Having received his training in Rennes and the conservatories of Paris, Dalibert has a musical background that is naturally entrenched in the technical aesthetic of classical music. However, experimenting with algorithmic ways of writing and other mathematical concepts such as fractals, Dalibert’s music combines emotion and logic for captivating results. His music has been played on BBC Radio, Radio France and NTS Radio, among others.
FRACTALS (1981), 21’26
Composed at the GMVL from December 1979 to September 1981, this work was commissioned by Fnac.

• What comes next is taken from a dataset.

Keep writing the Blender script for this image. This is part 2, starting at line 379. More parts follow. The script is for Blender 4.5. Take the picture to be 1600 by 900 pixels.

Fractals are mathematical oddities that, when crossing our path, turn the smallest island into an immensity to be explored.
FRACTALS is a series of short studies, all based on the same sound source. Seeking in the sound and its very logic a proposal upon which a construction is elaborated, each Fractal remains open and is a mere fragment of itself.
FRACTALS, music pieces sculpted in four dimensions, are vast microcosms that can only be inhabited by the mind. Each Fractal can be approached from several angles, far, near, etc. Some can be listened to at different speeds, forwards or backwards.
FRACTALS: amorphous and endless music pieces whose centre is everywhere and circumference nowhere.
FRACTALS are available in stereo (34'32), in 8 tracks for concerts, and as "spare parts" (separate mixing tracks open to new combinations).
Brain Fever (2017), 18'00
Wherever you may be in the forest of South India, the Brain Fever bird, together with the Seven Sisters, literally gets into your head. Whether it be early morning, daytime, or nighttime, amidst the stridulations of insects, its song utterly reflects Indian life: sonorous, noisy, insistent, dense, overcrowded, mobile, swarming, frantic, overheated, deprived of rest and sleep.
Brain Fever echoes sonic images caught in the Aurovillian forest, near Pondicherry, and rich fragments of improvisations made in Lyon on analog sound synthesis or feedback devices, the kind I used to do in the first GMVL studios.
Brain Fever is dedicated to Sofia Jannok, a musician and sàmi singer.